Segundo dados oficiais, até novembro último, os promotores haviam recebido 242 denúncias de supostas violações dos direitos humanos durante os protestos, incluindo dois casos de tortura, embora a documentação feita pela Human Rights Watch relate um número ainda maior. O Ministério Público informou que os promotores concluiram 125 investigações, iniciando processos contra 15 agentes das forças de segurança, e que dois policiais foram condenados por “eventos que ocorreram” durante os protestos, mas não ofereceu informações sobre a natureza dos crimes ou sobre as condenações.

Em outubro, o Alto Comissário das Nações Unidas para os Direitos Humanos pediu urgência à Venezuela na libertação dos manifestantes e políticos detidos arbitrariamente. O Comitê das Nações Unidas Contra a Tortura declarou em novembro que a Venezuela deve libertar o prefeito Leopoldo López imediatamente, além de “todos que foram detidos arbitrariamente por exercerem seu direito de protestar e se expressar pacificamente”.

No dia 24 de fevereiro de 2015, a Comissão Interamericana de Direitos Humanos pediu à Venezuela que “não criminalize os líderes políticos da oposição, garanta a participação de todos os setores da sociedade na vida política da Venezuela e garanta os direitos humanos daqueles que se identificam com a oposição ao governo”.

O governo dos Estados Unidos impôs sanções específicas contra 50 agentes públicos venezuelanos acusados de cometerem abusos. As sanções incluem a negativa ou cancelamento de vistos e o congelamento de bens pessoais nos Estados Unidos.

Sob o Tratado Constitutivo da UNASUL de 2008, “a integração e a união sul-americana se baseiam nos princípios da (...) democracia, participação cidadã e pluralismo; [e] nos direitos humanos universais, interdependentes e indivisíveis”. O tratado também declara que “instituições democráticas plenamente eficazes e o respeito irrestrito pelos direitos humanos são condições essenciais para a construção de um futuro comum de paz, prosperidade social e econômica e para o desenvolvimento dos processos de integração entre os Estados membros”.

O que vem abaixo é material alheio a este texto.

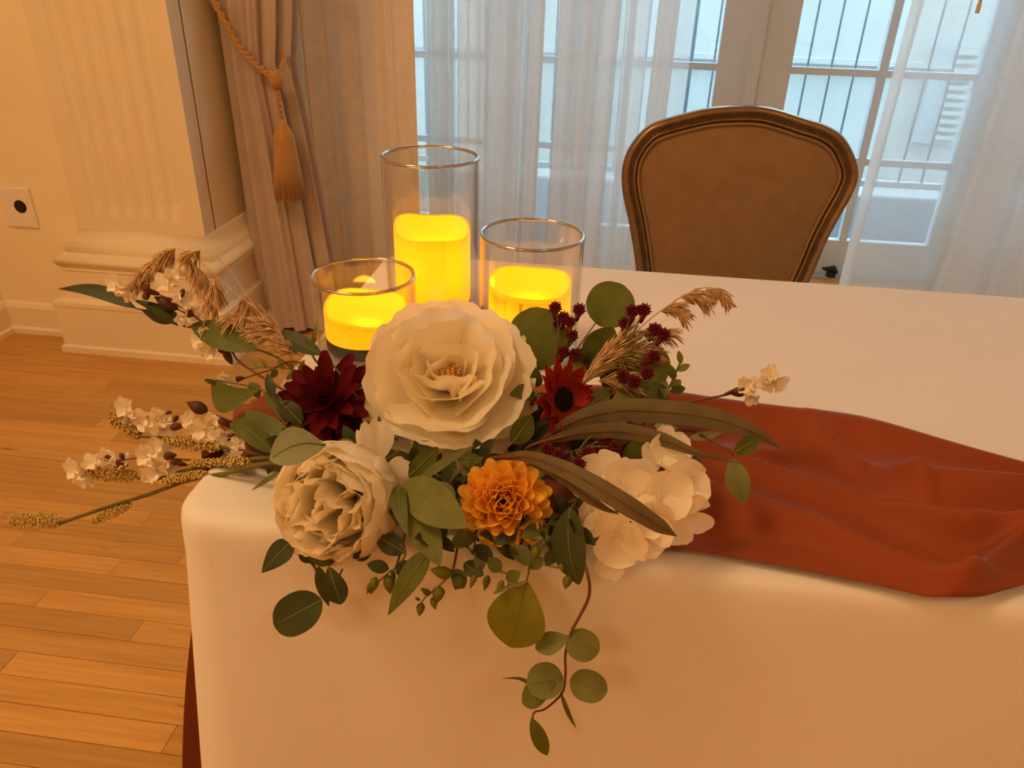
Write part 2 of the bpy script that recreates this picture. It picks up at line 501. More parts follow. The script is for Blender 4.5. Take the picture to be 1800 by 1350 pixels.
# ------------------------------------------------------------------ French doors
YD = YW + 0.03
def door_leaf(name, xa, xb, hinge_left):
    d = bpy.data.objects.new(name, None); d['kind'] = 'structure'; d.location = ((xa + xb) / 2, YD, 0); col.objects.link(d)
    y0, y1 = YD - 0.022, YD + 0.022
    st = 0.142
    ztop, zbot = 2.42, 0.168
    part(d, 'stile', bevel_box(xa, xa + st, y0, y1, 0.012, 2.48, 0.004), M['doorpaint'], False)
    part(d, 'stile', bevel_box(xb - st, xb, y0, y1, 0.012, 2.48, 0.004), M['doorpaint'], False)
    part(d, 'bottom_rail', boxvf(xa + st, xb - st, y0, y1, 0.012, zbot), M['doorpaint'], False)
    part(d, 'top_rail', boxvf(xa + st, xb - st, y0, y1, ztop, 2.48), M['doorpaint'], False)
    gx0, gx1 = xa + st, xb - st
    xm = (gx0 + gx1) / 2
    part(d, 'muntin', boxvf(xm - .017, xm + .017, y0 + .006, y1 - .006, zbot, ztop), M['doorpaint'], False)
    zs = [0.521 + 0.36 * k for k in range(6)]
    for z in zs:
        part(d, 'muntin', boxvf(gx0, gx1, y0 + .008, y1 - .008, z - .014, z + .014), M['doorpaint'], False)
    ed = [zbot] + zs + [ztop]
    for i in range(len(ed) - 1):
        za = ed[i] + (0.014 if i else 0); zb = ed[i + 1] - (0.014 if i < len(ed) - 2 else 0)
        for (p, q) in ((gx0, xm - .017), (xm + .017, gx1)):
            part(d, 'pane', boxvf(p, q, YD - .002, YD + .002, za, zb), M['pane'], False)
    return d
door_leaf('door_1', -0.075, 0.952, True)
door_leaf('door_2', 0.972, 1.999, False)
struct('trim_2', boxvf(0.940, 0.984, YD - .036, YD - .020, 0.012, 2.48), M['doorpaint'])        # strip covering the meeting stiles
struct('trim_3', join(boxvf(OPX0, OPX1, YW - .02, YW + .12, 2.48, 2.56),
                      boxvf(-0.135, -0.078, YW - .02, YW + .10, 0, 2.48),
                      boxvf(2.002, 2.06, YW - .02, YW + .10, 0, 2.48)), M['doorpaint'])
struct('trim_4', boxvf(OPX0, OPX1, YW - .05, YW + .16, 0.0, 0.012), M['extground'])        # threshold
def side_light(name, xa, xb):
    d = bpy.data.objects.new(name, None); d['kind'] = 'structure'; d.location = ((xa + xb) / 2, YD, 0); col.objects.link(d)
    y0, y1 = YD - .02, YD + .02
    part(d, 'frame', join(boxvf(xa, xa + .05, y0, y1, .012, 2.48), boxvf(xb - .05, xb, y0, y1, .012, 2.48),
                          boxvf(xa + .05, xb - .05, y0, y1, .012, .168), boxvf(xa + .05, xb - .05, y0, y1, 2.42, 2.48)), M['doorpaint'], False)
    zs = [0.521 + 0.36 * k for k in range(6)]
    for z in zs:
        part(d, 'muntin', boxvf(xa + .05, xb - .05, y0 + .006, y1 - .006, z - .014, z + .014), M['doorpaint'], False)
    ed = [.168] + zs + [2.42]
    for i in range(len(ed) - 1):
        part(d, 'pane', boxvf(xa + .05, xb - .05, YD - .002, YD + .002, ed[i] + (.014 if i else 0), ed[i + 1] - (.014 if i < len(ed) - 2 else 0)), M['pane'], False)
side_light('window_1', OPX0, -0.137)
side_light('window_2', 2.062, OPX1)

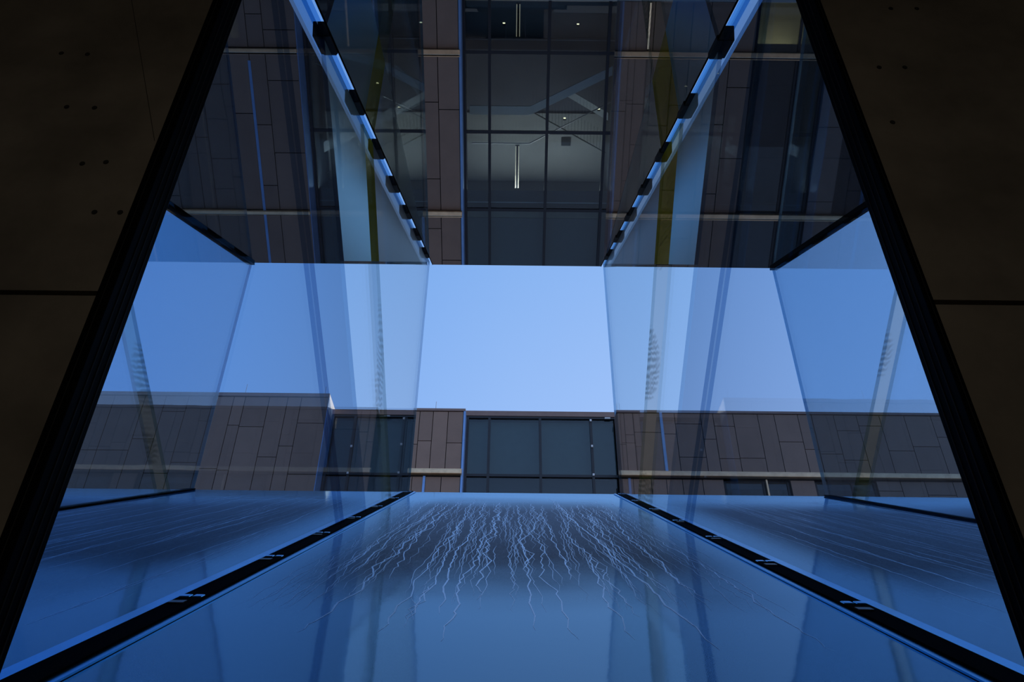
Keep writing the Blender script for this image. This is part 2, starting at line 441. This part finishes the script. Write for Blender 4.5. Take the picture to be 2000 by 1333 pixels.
rv = MB()
def ribbon(path, w):
    """low three-sided ridge of water following a path of (x, a)"""
    n0 = len(rv.v); k = len(path)
    for i, (x, a) in enumerate(path):
        fade = min(1.0, i / 4.0, (k - 1 - i) / 7.0) * 0.85 + 0.15
        h = w * fade
        rv.v += [(x - h, a, BW + 0.0004), (x, a, BW + 0.0004 + h * 0.05), (x + h, a, BW + 0.0004)]
    for i in range(k - 1):
        p = n0 + 3 * i
        rv.f += [(p, p + 1, p + 4, p + 3), (p + 1, p + 2, p + 5, p + 4)]
rr = random.Random(11)
def meander(x, a0, a1, amp, w):
    p = [(x, a0)]; a = a0; d = 1; drift = rr.uniform(-0.012, 0.012)
    run = 0
    while a > a1:
        st = rr.uniform(0.02, 0.055)
        a -= st
        if run <= 0:
            d = -d if rr.random() < 0.8 else d
            run = rr.randint(1, 3); k = rr.uniform(0.25, 1.0)
        run -= 1
        x += d * amp * k + drift * st
        p.append((x, a))
    ribbon(p, w)
    return p
for i in range(19):                      # strong streams in the middle bay
    x = -0.52 + 1.10 * (i + rr.uniform(0.1, 0.9)) / 19
    p = meander(x, rr.uniform(4.6, 5.6), rr.uniform(1.5, 2.5), rr.uniform(0.004, 0.0085), rr.uniform(0.0014, 0.0026))
    if rr.random() < 0.6:
        j = rr.randint(8, len(p) - 8)
        meander(p[j][0], p[j][1], max(1.8, p[j][1] - rr.uniform(0.4, 1.2)), 0.010, 0.0016)
for i in range(330):                      # fine ones
    x = rr.uniform(-0.60, 0.66); a0 = rr.uniform(2.8, 5.4)
    meander(x, a0, max(1.9, a0 - rr.uniform(0.4, 1.5)), rr.uniform(0.003, 0.007), rr.uniform(0.0005, 0.0011))
for s_ in ((-2.28, -0.95), (1.02, 2.27)):  # straighter runs in the side bays
    for i in range(70):
        x = rr.uniform(*s_); a0 = rr.uniform(3.0, 5.6)
        meander(x, a0, max(1.7, a0 - rr.uniform(0.5, 2.2)), 0.004, rr.uniform(0.0008, 0.0018))
rvo = rv.build('rivulets', M['rivulet'], wc); rvo['kind'] = 'stuff'; rvo['label'] = 'thin white wriggling streams of running water'

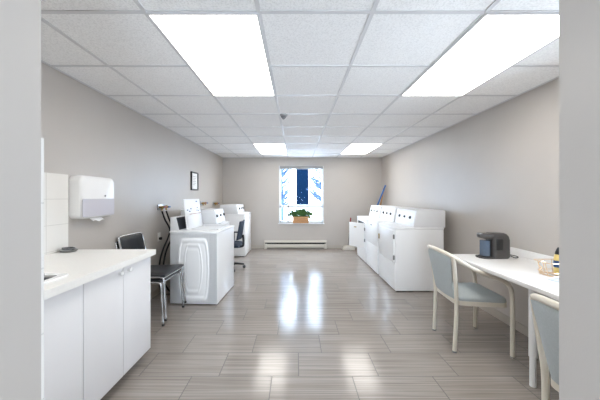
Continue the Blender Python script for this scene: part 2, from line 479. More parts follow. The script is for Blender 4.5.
for k in range(90):
    x = rnd.uniform(-.19, .19); a = rnd.uniform(-1.2, 1.2); L = rnd.uniform(.03, .08)
    leaf(b, (x, rnd.uniform(-.04, .03), h-.03), (x+math.sin(a)*L, rnd.uniform(-.06, .05), h-.02+math.cos(a)*L), rnd.uniform(.012, .02))
for k in range(16):                                     # trailing leaves at the right end
    x = .2+rnd.uniform(.0, .09); z = h+.02-.9*(x-.2)+rnd.uniform(-.03, .02)
    leaf(b, (x-.03, -.03, z+.02), (x+.02, rnd.uniform(-.07, -.02), z-.03), .016)
finish(b, 'leaves', M['leaf'], t)

# ------------------------------------------------------------------ baseboard heater
t = thing('baseboard_heater', 'long cream electric baseboard heater under the window', 'heater', (0, YB-.008, 0))
x0, x1 = -.80, .77
b = B(); prism(b, [(0, .03), (0, .205), (-.05, .205), (-.062, .19), (-.062, .16), (-.052, .16), (-.05, .175), (-.012, .175), (-.012, .04), (-.012, .03)], x0, x1)
for v in b.verts: v.co = Vector((v.co.y, v.co.x, v.co.z))
finish(b, 'casing', M['heater'], t)
b = B(); box(b, x0+.06, x1-.06, -.066, -.058, .035, .118, .004); finish(b, 'front_panel', M['heater'], t)
b = B(); box(b, x0+.02, x1-.02, -.05, -.013, .05, .16); finish(b, 'heating_fins', M['dark'], t)
for x in (x0, x1-.065):
    b = B(); box(b, x, x+.065, -.068, 0, 0.0, .125, .004); finish(b, 'end_cap', M['heater'], t)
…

No entanto, a imensa maioria dos governos latino-americanos da UNASUL permaneceram silentes em relação à situação dos direitos humanos na Venezuela. Em janeiro, o governo da Colômbia quebrou o silêncio coletivo ao pedir a libertação de López, depois que o governo venezuelano impediu  que os ex-presidentes da Colômbia, Andrés Pastrana, e do Chile, Sebastián Piñera, visitassem López na prisão. Em fevereiro, o presidente colombiano Juan Manuel Santos também pediu a libertação de López. O ministro das relações exteriores do Chile e outros políticos do partido do governo e da oposição também expressaram preocupação com a situação na Venezuela.

“Ao permanecer em silêncio sobre os abusos na Venezuela, os membros da UNASUL estão traindo seus princípios norteadores e mandando um sinal muito perigoso ao governo de Maduro para que se sinta livre para continuar prendendo opositores politicos e espancando manifestantes”, disse Vivanco.